Thursday, 20 August 2015

So Much More Than The View ... National Association For Areas of Outstanding Natural Beauty/National Parks


I love leaving the house (and the vague notion that I should be doing some housework) to go walking, preferably in the country. For me it's an intrinsic part of the writing process, and I am hugely lucky that my home city of Bristol is ringed by the Wye Valley/Forest of Dean, the Cotswolds, and the Mendips, and that at a slightly greater radius lie the Gower, the Brecon Beacons, the Malverns, the North Wessex Downs, Cranborne Chase and the West Wiltshire Downs, and the Quantocks.


And when I holiday, invariably in Devon, I can see Dartmoor from the hills behind my family's caravan, while the Blackdowns, North, East and South Devon, Dorset, the Tamar Valley, Cornwall, and Exmoor are all within easy reach.  So much variety and interest - and all of them either Areas of Outstanding Natural Beauty or National Parks.  


So I was delighted when our postman turned up with several copies of So much more than the view, a joint publication from the National Association For Areas Of Outstanding Natural Beauty and National Parks England, which highlights the benefits such areas offer society. 


It turns out that the AONBs and National Parks in England cover more than a quarter of the country and welcome more than 260 million visitors per year.  They also provide inspiration for artists and writers (like me) and sporting people (not like me); homes for people and wildlife; thousands of jobs; and life-enhancing experiences for people of all ages.

Given that these areas are so vital to the country's economy and to the health and well-being of so many, it does therefore seem surprising that public spending on AONBS and National Parks is less than £1 per person per year.  They need more investment from the government to continue to protect these places and to promote sustainable growth within communities. I support these aims, which is why I was delighted that my poem, Coleridge Changes His Library Books, from my first collection, Communion, was quoted in part in the brochure, as an example of how these places can be inspirational.  

In fact,
my poem about Coleridge, who famously walked his way around the West Country,  takes its inspiration from visits I made to the Quantocks, Exmoor, the Wye Valley, the Mendips and East Devon - no less than four AONBS and one National Park.   

At the launch of the brochure back in June, the Environment Minister Rory Stewart asserted that we have a 'deep obligation to protect this land, its farms and its communities', and that 'while we celebrate the fact that they have also to potential to bring prosperity, we must never reduce such places simply to their economic value – they are so much more than that.'  Whether this will translate into more government investment remains to be seen.  Certainly such statements seem to be at odds with permitting fracking companies to drill horizontally under national parks and other protected areas, to give just one example of the way these landscapes are under threat.  

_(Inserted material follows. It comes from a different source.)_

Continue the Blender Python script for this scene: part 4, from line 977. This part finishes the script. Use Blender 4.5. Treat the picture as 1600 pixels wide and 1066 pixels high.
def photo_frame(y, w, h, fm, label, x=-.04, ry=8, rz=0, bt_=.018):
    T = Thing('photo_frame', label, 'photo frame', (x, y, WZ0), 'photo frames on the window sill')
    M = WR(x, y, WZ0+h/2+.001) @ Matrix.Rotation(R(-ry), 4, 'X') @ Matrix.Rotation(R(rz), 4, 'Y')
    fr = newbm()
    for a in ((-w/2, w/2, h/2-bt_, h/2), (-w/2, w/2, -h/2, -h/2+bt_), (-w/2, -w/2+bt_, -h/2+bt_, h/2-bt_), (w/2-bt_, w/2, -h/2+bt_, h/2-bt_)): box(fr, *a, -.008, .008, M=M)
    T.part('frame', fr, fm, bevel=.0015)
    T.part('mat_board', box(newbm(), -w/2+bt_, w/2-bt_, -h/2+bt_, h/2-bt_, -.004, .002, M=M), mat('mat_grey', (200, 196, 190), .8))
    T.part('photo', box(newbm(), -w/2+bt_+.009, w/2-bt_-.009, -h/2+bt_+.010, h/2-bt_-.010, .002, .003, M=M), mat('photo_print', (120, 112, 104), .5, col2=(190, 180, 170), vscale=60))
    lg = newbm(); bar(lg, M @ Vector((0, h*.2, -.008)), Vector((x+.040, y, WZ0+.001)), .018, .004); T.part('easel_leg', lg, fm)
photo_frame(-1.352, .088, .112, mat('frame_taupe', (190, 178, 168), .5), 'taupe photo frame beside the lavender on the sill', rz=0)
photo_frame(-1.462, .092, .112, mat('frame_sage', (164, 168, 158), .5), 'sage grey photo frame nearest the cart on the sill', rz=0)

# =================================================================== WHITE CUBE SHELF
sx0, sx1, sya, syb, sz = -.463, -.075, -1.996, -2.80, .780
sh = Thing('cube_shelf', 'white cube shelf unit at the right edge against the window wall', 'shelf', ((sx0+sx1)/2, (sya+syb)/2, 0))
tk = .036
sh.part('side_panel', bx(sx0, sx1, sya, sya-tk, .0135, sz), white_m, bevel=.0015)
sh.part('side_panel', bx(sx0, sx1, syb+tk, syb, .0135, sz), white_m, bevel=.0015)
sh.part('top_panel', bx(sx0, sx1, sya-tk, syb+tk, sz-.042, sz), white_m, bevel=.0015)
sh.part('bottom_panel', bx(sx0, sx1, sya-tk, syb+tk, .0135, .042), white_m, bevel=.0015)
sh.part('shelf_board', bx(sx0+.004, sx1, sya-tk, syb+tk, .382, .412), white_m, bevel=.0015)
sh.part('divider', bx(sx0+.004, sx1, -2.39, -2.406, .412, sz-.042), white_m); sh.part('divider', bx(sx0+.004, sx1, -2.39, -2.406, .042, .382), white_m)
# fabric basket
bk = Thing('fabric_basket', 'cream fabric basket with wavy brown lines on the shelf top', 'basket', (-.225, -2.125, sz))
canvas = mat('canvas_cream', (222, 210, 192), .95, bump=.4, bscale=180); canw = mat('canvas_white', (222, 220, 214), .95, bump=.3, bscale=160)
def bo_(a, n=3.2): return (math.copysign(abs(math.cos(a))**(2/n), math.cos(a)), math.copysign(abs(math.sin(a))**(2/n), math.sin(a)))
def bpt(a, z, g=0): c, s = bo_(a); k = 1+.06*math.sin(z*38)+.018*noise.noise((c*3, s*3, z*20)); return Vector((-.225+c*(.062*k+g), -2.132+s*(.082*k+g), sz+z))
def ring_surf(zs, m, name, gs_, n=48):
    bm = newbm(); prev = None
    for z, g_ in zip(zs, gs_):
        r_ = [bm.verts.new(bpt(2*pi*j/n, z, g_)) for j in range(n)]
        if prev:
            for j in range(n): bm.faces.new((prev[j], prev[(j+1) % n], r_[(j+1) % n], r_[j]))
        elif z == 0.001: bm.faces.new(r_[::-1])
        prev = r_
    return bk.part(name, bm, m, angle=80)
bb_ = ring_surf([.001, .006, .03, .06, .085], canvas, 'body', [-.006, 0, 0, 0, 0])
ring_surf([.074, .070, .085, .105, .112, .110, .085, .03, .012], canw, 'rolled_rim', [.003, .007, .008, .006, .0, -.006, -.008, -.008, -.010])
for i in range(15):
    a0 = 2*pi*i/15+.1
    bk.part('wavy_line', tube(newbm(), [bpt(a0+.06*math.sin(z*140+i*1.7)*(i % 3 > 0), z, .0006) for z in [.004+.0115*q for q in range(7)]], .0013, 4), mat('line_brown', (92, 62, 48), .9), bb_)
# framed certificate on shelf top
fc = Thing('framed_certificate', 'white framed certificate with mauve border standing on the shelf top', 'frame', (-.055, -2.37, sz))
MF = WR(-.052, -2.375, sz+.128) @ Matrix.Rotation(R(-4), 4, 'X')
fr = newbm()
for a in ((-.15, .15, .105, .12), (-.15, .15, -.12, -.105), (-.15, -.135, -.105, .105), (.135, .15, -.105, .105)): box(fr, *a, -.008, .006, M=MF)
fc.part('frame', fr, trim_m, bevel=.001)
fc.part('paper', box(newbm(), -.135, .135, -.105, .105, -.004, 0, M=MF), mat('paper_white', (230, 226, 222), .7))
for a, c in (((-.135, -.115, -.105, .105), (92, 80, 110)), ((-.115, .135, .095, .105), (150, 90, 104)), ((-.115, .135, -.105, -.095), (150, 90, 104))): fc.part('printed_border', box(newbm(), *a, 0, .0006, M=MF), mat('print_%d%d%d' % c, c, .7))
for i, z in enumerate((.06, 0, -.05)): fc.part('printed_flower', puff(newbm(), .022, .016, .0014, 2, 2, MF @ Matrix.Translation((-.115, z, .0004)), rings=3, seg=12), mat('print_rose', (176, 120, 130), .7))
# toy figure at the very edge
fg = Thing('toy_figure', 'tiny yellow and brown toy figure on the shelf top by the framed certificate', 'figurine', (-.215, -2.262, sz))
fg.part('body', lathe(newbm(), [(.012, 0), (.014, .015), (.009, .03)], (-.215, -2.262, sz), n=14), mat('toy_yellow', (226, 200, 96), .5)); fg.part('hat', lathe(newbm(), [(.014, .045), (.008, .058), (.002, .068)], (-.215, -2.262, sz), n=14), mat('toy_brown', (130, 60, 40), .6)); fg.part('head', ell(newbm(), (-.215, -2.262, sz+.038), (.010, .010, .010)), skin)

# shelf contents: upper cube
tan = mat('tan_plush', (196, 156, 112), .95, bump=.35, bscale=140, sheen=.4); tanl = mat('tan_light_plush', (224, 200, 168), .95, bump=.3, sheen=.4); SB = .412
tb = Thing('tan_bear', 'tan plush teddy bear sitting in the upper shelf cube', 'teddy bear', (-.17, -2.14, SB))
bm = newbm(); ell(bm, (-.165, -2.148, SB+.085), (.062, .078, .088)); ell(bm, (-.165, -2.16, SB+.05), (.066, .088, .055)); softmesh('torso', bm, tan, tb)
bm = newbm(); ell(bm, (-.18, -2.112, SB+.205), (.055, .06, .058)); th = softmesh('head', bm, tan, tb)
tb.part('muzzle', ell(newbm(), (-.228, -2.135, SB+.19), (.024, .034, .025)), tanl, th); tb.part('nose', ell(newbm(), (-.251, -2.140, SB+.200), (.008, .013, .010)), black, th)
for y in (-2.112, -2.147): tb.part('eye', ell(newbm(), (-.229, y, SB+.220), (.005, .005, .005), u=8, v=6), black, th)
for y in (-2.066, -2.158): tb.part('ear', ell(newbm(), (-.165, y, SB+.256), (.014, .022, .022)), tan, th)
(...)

In the meantime, we can voice our opposition to such initiatives, visit our special places and support their local businesses, support the AONBS and National Parks by donating, volunteering, putting our car parking money in the honesty box, etc. And we can keep on walking, learning and writing; painting, photographing and sculpting; telling the stories and histories of these places; and letting everyone know how vital - yet fragile - they are. 


As for the bit about being a household name, well, thanks, guys, but I don't think 
that's the case even in this house, given that the dog seems to think I'm called Mum.  But I'll still keep visiting and keep writing.